Rasim Serdar Rodoplu's thesis
by
Rasim Serdar Rodoplu, MSE
University of Texas at Austin, 2002
Supervisor: A. Daniel Hill
Matrix acidizing is a commonly used well stimulation technique to enhance production of
reservoir fluids by recovering formation permeability in the near wellbore region. This
thesis is a comprehensive study on sandstone acidizing in which damaging minerals in the
formation are dissolved by injecting an acid into the impaired well below the fracturing
pressure.
The sandstone acidizing process is investigated thoroughly from its theory to the design
concepts. In sandstone acidizing design, to predict skin change as a function of acid
injection volume is the main goal. Skin is calculated from permeability, therefore accurate
prediction of permeability plays a critical role in acidizing. Up to now, empirical
correlations have been used to determine permeability variation. This method was based on
simply relating permeability to porosity change without considering the to affect of any
other parameters such as physical or statistical properties of the medium during acidizing.

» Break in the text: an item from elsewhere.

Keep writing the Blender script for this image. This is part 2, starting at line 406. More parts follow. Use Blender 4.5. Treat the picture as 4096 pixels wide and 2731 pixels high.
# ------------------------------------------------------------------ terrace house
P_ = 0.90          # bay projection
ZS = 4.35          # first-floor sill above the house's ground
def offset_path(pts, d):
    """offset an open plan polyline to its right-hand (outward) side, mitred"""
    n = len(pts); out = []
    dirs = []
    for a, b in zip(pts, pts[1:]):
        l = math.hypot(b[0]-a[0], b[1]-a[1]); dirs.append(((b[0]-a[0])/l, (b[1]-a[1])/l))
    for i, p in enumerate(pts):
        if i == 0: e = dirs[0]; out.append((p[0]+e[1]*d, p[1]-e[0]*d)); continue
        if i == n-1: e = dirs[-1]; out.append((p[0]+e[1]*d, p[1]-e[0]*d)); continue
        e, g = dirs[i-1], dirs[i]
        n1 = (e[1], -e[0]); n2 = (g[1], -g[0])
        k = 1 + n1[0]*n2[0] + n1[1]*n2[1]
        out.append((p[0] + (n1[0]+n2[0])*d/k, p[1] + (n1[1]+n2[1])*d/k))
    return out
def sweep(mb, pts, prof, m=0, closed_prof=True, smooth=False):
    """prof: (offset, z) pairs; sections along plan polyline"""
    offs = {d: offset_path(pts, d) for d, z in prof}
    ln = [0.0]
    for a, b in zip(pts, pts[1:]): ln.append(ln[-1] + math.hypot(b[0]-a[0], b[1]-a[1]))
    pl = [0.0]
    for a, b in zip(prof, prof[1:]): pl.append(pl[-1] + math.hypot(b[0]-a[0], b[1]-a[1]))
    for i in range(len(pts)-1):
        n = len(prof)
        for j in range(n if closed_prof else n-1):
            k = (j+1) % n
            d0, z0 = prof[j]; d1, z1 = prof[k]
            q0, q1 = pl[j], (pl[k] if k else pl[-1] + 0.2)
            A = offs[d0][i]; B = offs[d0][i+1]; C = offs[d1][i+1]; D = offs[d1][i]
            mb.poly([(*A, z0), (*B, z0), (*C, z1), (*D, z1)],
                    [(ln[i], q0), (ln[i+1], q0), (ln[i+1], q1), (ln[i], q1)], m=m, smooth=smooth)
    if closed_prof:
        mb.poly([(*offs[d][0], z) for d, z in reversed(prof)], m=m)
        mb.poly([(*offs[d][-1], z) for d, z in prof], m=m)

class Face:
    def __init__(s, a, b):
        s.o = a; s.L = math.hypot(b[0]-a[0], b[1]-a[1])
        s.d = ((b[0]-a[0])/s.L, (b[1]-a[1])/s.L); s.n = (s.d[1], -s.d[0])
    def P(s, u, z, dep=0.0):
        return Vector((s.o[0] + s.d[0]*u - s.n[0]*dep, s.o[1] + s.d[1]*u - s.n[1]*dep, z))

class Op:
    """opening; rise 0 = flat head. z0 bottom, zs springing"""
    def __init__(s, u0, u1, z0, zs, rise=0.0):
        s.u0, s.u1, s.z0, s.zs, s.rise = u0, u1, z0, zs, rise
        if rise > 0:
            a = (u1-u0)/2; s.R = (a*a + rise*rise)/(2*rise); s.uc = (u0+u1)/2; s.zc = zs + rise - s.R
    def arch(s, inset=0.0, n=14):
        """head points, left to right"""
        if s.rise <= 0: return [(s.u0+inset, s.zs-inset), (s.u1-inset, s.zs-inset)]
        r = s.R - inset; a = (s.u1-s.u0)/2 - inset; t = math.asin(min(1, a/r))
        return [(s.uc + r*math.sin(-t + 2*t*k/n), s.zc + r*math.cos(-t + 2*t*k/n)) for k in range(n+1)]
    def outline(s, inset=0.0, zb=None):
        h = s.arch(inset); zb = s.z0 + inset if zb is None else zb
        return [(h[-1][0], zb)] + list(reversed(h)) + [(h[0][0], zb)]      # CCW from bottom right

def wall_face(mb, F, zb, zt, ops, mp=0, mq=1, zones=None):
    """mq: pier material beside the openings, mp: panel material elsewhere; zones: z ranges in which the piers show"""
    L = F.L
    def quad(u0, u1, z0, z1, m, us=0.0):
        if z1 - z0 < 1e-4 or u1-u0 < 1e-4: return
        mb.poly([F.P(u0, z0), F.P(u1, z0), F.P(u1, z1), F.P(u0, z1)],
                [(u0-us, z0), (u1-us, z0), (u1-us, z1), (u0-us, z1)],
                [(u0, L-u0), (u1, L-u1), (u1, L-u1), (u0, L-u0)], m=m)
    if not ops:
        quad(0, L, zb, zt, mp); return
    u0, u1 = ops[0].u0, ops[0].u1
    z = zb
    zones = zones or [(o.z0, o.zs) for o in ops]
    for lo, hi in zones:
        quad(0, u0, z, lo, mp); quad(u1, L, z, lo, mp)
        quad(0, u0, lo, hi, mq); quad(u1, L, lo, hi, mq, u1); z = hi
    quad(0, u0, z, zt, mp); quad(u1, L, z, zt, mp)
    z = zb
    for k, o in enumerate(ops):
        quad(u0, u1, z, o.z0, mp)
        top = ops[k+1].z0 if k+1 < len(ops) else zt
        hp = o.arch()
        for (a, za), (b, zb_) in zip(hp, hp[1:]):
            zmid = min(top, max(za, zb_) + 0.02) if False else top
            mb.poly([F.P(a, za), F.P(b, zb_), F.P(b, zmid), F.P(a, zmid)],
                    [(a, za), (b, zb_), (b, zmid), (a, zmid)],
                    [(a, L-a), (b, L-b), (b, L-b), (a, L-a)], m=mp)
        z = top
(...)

A more realistic approach is to allow all these parameters effect the permeability as they
possibly can. Such an approach has been accomplished by modifying a single-phase
permeability model, which was presented by Panda and Lake (1995).
The objective of this study is to apply and validate a rigorous permeability model to
the two acid, three mineral model of sandstone acidizing which is commonly used to model
the changing mineral fractions and porosity during acidizing. Panda and Lake's model is
chosen to predict permeability response during sandstone acidizing process because it
gives a more complete representation of the flow conductivity of a consolidated permeable
medium by using all the relevant permeable medium properties. The permeability model has
been modified to be compatible with the two-acid, three-mineral model and incorporated
into the UTMAST, an acidizing simulator to perform numerous simulations.